> **Aim**:
All the data must come back unchanged, except that pictures are left out.

> **Data lines**:
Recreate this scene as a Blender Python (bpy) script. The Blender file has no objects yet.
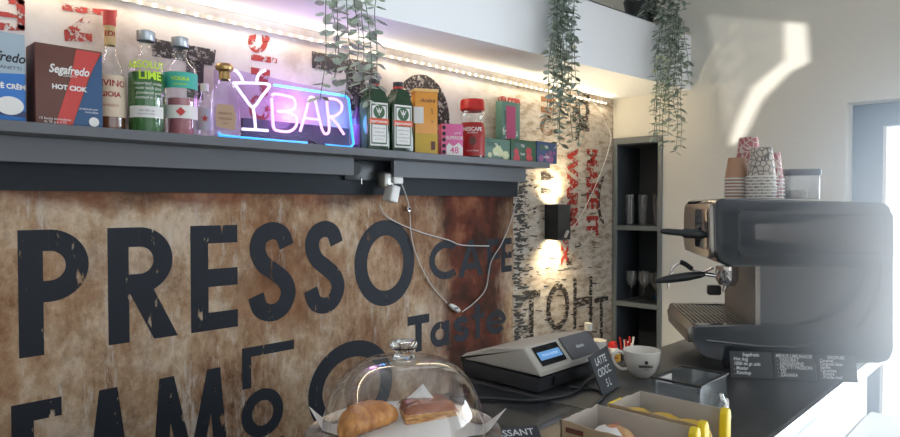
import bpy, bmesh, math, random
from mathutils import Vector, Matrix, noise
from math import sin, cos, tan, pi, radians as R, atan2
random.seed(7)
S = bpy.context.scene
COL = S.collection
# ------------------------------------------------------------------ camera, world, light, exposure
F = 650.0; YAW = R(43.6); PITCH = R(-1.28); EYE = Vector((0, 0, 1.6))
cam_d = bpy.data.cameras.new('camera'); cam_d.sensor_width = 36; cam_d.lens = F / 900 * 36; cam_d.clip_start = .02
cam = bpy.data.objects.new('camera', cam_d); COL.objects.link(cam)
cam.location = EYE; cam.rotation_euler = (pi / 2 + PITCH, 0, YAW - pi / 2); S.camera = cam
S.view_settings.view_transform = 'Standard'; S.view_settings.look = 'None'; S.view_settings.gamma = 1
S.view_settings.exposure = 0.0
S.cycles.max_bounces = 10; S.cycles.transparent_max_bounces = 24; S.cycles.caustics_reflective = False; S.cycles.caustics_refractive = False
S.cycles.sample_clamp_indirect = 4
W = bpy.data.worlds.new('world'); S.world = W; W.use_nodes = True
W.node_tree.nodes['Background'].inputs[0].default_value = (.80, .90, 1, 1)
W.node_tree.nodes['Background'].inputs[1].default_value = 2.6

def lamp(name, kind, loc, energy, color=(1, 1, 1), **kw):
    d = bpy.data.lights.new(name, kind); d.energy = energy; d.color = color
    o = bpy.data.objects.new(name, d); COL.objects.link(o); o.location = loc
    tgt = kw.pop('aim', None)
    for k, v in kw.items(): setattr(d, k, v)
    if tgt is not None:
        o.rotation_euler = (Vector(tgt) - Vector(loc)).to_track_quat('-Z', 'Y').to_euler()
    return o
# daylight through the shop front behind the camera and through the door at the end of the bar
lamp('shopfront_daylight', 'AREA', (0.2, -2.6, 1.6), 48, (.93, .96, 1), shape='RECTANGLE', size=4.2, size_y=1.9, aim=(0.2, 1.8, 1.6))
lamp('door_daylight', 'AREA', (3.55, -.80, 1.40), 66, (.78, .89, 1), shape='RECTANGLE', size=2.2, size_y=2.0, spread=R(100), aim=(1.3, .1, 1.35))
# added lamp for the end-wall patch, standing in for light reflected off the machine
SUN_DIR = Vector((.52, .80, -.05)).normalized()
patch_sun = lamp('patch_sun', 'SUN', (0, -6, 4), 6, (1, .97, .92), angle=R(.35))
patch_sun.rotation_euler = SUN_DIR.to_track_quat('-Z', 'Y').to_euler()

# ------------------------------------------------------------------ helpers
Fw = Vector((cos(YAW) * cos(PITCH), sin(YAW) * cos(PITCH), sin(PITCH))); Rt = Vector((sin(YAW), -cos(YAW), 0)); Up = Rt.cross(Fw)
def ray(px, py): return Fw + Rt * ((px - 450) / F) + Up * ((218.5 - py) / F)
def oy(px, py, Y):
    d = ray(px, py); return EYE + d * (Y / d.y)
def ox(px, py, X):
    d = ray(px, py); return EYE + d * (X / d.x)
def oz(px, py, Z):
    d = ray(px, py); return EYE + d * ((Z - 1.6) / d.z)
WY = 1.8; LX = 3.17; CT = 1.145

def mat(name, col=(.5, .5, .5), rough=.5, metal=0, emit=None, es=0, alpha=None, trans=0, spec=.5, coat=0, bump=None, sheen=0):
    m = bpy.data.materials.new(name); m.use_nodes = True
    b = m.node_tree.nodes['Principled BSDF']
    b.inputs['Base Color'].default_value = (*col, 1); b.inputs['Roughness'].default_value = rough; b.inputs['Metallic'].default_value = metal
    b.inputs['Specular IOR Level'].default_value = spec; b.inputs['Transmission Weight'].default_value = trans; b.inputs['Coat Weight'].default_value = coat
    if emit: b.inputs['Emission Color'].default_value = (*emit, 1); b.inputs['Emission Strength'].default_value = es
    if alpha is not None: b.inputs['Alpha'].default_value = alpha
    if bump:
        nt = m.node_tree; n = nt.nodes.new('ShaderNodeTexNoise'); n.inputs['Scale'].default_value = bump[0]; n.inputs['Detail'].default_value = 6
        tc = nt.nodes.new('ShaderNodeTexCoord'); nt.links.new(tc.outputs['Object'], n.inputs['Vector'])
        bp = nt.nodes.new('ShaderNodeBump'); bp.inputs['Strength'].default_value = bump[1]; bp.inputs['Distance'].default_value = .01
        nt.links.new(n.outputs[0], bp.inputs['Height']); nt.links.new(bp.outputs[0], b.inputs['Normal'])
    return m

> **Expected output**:
Recreate this scene as a Blender Python (bpy) script. The Blender file has no objects yet.
import bpy, bmesh, math, random
from mathutils import Vector, Matrix, noise
from math import sin, cos, tan, pi, radians as R, atan2
random.seed(7)
S = bpy.context.scene
COL = S.collection
# ------------------------------------------------------------------ camera, world, light, exposure
F = 650.0; YAW = R(43.6); PITCH = R(-1.28); EYE = Vector((0, 0, 1.6))
cam_d = bpy.data.cameras.new('camera'); cam_d.sensor_width = 36; cam_d.lens = F / 900 * 36; cam_d.clip_start = .02
cam = bpy.data.objects.new('camera', cam_d); COL.objects.link(cam)
cam.location = EYE; cam.rotation_euler = (pi / 2 + PITCH, 0, YAW - pi / 2); S.camera = cam
S.view_settings.view_transform = 'Standard'; S.view_settings.look = 'None'; S.view_settings.gamma = 1
S.view_settings.exposure = 0.0
S.cycles.max_bounces = 10; S.cycles.transparent_max_bounces = 24; S.cycles.caustics_reflective = False; S.cycles.caustics_refractive = False
S.cycles.sample_clamp_indirect = 4
W = bpy.data.worlds.new('world'); S.world = W; W.use_nodes = True
W.node_tree.nodes['Background'].inputs[0].default_value = (.80, .90, 1, 1)
W.node_tree.nodes['Background'].inputs[1].default_value = 2.6

def lamp(name, kind, loc, energy, color=(1, 1, 1), **kw):
    d = bpy.data.lights.new(name, kind); d.energy = energy; d.color = color
    o = bpy.data.objects.new(name, d); COL.objects.link(o); o.location = loc
    tgt = kw.pop('aim', None)
    for k, v in kw.items(): setattr(d, k, v)
    if tgt is not None:
        o.rotation_euler = (Vector(tgt) - Vector(loc)).to_track_quat('-Z', 'Y').to_euler()
    return o
# daylight through the shop front behind the camera and through the door at the end of the bar
lamp('shopfront_daylight', 'AREA', (0.2, -2.6, 1.6), 48, (.93, .96, 1), shape='RECTANGLE', size=4.2, size_y=1.9, aim=(0.2, 1.8, 1.6))
lamp('door_daylight', 'AREA', (3.55, -.80, 1.40), 66, (.78, .89, 1), shape='RECTANGLE', size=2.2, size_y=2.0, spread=R(100), aim=(1.3, .1, 1.35))
# added lamp for the end-wall patch, standing in for light reflected off the machine
SUN_DIR = Vector((.52, .80, -.05)).normalized()
patch_sun = lamp('patch_sun', 'SUN', (0, -6, 4), 6, (1, .97, .92), angle=R(.35))
patch_sun.rotation_euler = SUN_DIR.to_track_quat('-Z', 'Y').to_euler()

# ------------------------------------------------------------------ helpers
Fw = Vector((cos(YAW) * cos(PITCH), sin(YAW) * cos(PITCH), sin(PITCH))); Rt = Vector((sin(YAW), -cos(YAW), 0)); Up = Rt.cross(Fw)
def ray(px, py): return Fw + Rt * ((px - 450) / F) + Up * ((218.5 - py) / F)
def oy(px, py, Y):
    d = ray(px, py); return EYE + d * (Y / d.y)
def ox(px, py, X):
    d = ray(px, py); return EYE + d * (X / d.x)
def oz(px, py, Z):
    d = ray(px, py); return EYE + d * ((Z - 1.6) / d.z)
WY = 1.8; LX = 3.17; CT = 1.145

def mat(name, col=(.5, .5, .5), rough=.5, metal=0, emit=None, es=0, alpha=None, trans=0, spec=.5, coat=0, bump=None, sheen=0):
    m = bpy.data.materials.new(name); m.use_nodes = True
    b = m.node_tree.nodes['Principled BSDF']
    b.inputs['Base Color'].default_value = (*col, 1); b.inputs['Roughness'].default_value = rough; b.inputs['Metallic'].default_value = metal
    b.inputs['Specular IOR Level'].default_value = spec; b.inputs['Transmission Weight'].default_value = trans; b.inputs['Coat Weight'].default_value = coat
    if emit: b.inputs['Emission Color'].default_value = (*emit, 1); b.inputs['Emission Strength'].default_value = es
    if alpha is not None: b.inputs['Alpha'].default_value = alpha
    if bump:
        nt = m.node_tree; n = nt.nodes.new('ShaderNodeTexNoise'); n.inputs['Scale'].default_value = bump[0]; n.inputs['Detail'].default_value = 6
        tc = nt.nodes.new('ShaderNodeTexCoord'); nt.links.new(tc.outputs['Object'], n.inputs['Vector'])
        bp = nt.nodes.new('ShaderNodeBump'); bp.inputs['Strength'].default_value = bump[1]; bp.inputs['Distance'].default_value = .01
        nt.links.new(n.outputs[0], bp.inputs['Height']); nt.links.new(bp.outputs[0], b.inputs['Normal'])
    return m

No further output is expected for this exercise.